Anonymous tins said...

You take beautiful photos. It's funny though, you see the sepia tones as a sense of aloneness and to me it's the opposite. When I see a cyanotype I sense coldness and aloneness. But with your beautiful photograph at the shore, and most older albumen prints, I feel nostalgic and almost uplifted. Regardless, great photographs!

Oh, one other thing. When I first saw your last photo I could swear it was moving on the shoreline. I don't know if it's my computer screen, my eyes adjusting to the center of interest, or it's just my imagination (or maybe I'm just staying up way too late and my eyes are going buggy ha ha). Whatever it is, it's a cool effect.

1:17 AM  
Blogger Jim Murdoch said...

Not much I don't like here, Art. The blue lake is beautiful, so much more alive that the original. The freight train is nice but the sepia seascape is just fantastic – very well constructed.

4:54 AM  
Blogger Art Durkee said...

tins, thanks. I do realize there is some subjectivity to the monochrome color style.

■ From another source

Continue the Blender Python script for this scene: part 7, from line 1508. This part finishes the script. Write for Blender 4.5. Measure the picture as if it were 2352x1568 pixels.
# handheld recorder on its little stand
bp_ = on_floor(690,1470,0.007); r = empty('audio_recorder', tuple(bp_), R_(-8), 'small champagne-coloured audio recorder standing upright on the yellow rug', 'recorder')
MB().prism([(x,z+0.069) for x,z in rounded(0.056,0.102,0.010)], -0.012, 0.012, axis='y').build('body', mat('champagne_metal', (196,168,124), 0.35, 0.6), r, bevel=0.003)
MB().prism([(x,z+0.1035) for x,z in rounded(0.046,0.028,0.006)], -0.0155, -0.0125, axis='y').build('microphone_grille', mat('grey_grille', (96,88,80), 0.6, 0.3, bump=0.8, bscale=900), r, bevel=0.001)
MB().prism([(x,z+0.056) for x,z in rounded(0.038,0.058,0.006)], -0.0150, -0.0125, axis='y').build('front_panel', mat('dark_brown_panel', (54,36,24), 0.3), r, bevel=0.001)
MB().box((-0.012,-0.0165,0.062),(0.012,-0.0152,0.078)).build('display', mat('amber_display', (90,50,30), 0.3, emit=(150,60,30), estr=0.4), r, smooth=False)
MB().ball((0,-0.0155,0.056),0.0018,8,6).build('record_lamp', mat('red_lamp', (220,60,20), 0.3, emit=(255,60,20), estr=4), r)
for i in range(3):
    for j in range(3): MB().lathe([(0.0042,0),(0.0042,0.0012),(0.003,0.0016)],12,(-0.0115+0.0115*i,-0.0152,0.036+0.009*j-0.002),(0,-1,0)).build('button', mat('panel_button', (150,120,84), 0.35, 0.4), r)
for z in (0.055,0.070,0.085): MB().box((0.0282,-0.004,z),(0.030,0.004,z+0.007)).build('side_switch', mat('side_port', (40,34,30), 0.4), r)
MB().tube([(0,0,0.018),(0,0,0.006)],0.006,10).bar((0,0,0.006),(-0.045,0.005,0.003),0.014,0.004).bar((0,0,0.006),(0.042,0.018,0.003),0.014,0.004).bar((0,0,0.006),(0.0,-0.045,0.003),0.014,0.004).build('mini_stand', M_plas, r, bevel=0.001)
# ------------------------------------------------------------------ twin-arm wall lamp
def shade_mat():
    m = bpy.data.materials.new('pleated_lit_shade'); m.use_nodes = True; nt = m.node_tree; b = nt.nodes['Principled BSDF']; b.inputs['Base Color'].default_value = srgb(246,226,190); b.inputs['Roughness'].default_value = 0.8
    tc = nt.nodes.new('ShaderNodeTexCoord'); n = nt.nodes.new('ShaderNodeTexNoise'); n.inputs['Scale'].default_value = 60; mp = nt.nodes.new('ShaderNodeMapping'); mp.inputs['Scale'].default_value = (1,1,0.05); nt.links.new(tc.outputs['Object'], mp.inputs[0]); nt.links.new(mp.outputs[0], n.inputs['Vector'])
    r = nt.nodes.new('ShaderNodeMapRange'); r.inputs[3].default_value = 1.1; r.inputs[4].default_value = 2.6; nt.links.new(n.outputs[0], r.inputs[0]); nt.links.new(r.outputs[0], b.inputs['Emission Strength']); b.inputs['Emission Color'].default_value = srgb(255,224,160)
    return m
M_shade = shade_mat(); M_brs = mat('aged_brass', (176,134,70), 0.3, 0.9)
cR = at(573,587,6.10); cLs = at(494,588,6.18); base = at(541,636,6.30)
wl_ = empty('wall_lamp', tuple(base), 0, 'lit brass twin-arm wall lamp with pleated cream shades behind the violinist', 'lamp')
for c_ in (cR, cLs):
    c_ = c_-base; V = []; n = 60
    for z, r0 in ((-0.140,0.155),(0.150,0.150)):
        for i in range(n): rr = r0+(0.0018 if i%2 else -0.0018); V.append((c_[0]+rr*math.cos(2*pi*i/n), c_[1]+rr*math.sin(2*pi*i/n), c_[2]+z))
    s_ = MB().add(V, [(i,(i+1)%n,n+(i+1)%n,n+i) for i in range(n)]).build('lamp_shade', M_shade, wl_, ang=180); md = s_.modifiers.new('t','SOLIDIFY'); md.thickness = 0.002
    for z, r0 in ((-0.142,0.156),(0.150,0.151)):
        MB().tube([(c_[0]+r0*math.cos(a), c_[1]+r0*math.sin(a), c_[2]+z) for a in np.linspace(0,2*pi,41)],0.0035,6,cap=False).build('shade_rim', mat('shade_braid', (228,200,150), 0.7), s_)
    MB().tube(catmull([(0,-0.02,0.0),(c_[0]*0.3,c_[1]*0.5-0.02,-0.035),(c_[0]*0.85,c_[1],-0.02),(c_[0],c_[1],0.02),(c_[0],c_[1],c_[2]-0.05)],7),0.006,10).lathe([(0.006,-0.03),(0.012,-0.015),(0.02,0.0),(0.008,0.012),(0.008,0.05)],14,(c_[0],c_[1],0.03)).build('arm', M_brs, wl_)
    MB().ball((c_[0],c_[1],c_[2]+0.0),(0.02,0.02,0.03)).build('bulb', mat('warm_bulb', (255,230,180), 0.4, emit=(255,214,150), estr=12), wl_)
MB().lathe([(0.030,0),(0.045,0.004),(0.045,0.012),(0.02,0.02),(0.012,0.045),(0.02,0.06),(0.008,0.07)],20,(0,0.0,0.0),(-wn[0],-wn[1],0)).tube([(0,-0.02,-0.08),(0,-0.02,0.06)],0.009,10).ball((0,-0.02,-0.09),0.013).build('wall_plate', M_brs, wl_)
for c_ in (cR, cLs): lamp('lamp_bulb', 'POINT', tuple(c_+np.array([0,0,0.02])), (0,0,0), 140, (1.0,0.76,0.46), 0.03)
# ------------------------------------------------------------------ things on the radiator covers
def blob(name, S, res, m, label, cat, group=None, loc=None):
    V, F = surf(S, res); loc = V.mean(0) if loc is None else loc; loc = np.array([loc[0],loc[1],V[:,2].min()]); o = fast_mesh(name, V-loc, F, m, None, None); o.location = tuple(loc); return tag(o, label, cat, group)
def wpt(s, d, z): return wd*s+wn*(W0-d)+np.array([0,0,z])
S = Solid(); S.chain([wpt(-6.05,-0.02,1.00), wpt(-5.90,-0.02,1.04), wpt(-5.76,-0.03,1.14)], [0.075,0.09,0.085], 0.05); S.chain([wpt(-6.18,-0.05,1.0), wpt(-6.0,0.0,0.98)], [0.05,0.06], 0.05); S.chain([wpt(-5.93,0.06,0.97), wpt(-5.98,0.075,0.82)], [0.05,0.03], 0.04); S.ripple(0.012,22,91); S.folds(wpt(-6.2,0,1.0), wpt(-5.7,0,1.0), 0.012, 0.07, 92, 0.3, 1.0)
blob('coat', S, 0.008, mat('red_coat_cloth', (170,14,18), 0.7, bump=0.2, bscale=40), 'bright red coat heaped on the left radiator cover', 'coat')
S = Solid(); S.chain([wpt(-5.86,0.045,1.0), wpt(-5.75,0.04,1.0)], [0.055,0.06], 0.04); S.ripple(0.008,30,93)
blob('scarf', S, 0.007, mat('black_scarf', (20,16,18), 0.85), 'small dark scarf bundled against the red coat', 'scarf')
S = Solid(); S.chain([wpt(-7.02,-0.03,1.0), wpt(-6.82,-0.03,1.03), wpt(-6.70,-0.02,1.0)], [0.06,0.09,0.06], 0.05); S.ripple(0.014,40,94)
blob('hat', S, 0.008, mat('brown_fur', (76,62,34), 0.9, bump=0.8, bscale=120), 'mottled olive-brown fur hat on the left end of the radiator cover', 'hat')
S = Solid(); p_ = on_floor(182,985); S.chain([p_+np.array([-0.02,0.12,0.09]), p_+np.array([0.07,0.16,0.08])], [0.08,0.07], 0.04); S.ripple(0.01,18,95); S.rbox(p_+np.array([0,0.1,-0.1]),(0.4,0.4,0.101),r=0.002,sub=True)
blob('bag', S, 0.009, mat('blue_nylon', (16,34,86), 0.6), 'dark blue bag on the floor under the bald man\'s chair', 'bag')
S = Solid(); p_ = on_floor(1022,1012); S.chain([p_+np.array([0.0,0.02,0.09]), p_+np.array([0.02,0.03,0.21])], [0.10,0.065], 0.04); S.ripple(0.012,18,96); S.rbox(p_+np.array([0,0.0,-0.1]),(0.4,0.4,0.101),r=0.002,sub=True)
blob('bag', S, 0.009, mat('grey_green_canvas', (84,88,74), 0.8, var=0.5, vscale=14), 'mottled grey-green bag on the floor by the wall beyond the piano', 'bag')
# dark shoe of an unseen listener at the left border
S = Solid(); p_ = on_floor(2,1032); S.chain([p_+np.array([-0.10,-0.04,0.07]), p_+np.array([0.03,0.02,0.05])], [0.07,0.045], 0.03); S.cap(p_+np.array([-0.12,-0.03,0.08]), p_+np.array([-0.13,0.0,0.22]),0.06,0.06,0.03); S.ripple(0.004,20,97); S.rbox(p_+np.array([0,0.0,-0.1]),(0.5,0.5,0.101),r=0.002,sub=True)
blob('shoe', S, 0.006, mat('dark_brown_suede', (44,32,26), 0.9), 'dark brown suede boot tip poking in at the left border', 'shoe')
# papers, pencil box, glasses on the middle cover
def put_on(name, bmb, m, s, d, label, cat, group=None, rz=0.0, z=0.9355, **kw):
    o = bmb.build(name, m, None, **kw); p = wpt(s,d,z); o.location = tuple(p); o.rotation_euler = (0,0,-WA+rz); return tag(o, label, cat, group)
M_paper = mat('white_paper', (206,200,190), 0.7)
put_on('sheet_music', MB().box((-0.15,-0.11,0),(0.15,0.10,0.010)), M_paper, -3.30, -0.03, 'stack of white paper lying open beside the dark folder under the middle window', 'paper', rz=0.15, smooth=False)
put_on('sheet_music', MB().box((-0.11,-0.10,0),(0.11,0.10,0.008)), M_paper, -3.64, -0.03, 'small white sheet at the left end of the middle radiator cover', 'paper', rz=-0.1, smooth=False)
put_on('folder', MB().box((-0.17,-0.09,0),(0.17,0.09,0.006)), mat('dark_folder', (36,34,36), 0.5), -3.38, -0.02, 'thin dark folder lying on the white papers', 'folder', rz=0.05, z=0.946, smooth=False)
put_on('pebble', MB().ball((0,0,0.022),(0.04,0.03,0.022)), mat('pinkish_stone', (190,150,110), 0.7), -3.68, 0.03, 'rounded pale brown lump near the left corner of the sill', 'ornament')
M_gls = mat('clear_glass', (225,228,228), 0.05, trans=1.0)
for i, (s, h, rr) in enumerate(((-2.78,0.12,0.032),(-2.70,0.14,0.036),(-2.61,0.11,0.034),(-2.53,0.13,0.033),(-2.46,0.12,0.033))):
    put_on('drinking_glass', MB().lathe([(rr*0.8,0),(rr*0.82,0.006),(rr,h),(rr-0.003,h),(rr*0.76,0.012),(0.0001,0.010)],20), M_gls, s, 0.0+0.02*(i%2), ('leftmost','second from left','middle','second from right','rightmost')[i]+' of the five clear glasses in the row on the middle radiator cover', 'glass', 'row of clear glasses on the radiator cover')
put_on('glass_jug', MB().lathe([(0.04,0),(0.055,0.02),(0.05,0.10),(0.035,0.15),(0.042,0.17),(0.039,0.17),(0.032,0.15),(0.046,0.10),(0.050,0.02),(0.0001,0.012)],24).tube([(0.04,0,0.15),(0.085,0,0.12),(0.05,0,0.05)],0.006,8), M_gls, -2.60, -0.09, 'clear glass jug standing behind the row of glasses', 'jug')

I'm okay with that, of course, because it's always good when someone sees something in a piece that they like, regardless of of whether or not it's the same feeling at my own.

It's funny. I've had a few people sense that same movement you mention, in some photos of mine, before. I find it intriguing, and rather cool. Another layer of energy in the piece, perhaps.

Jim, thanks, I'm glad you like the cyan version. You see what I mean about blueness being wonderful for water imagery.

The sepia seascape is actually Lake Superior, the northernmost of the Great Lakes. It does look a lot like parts of the Pacific Ocean shore.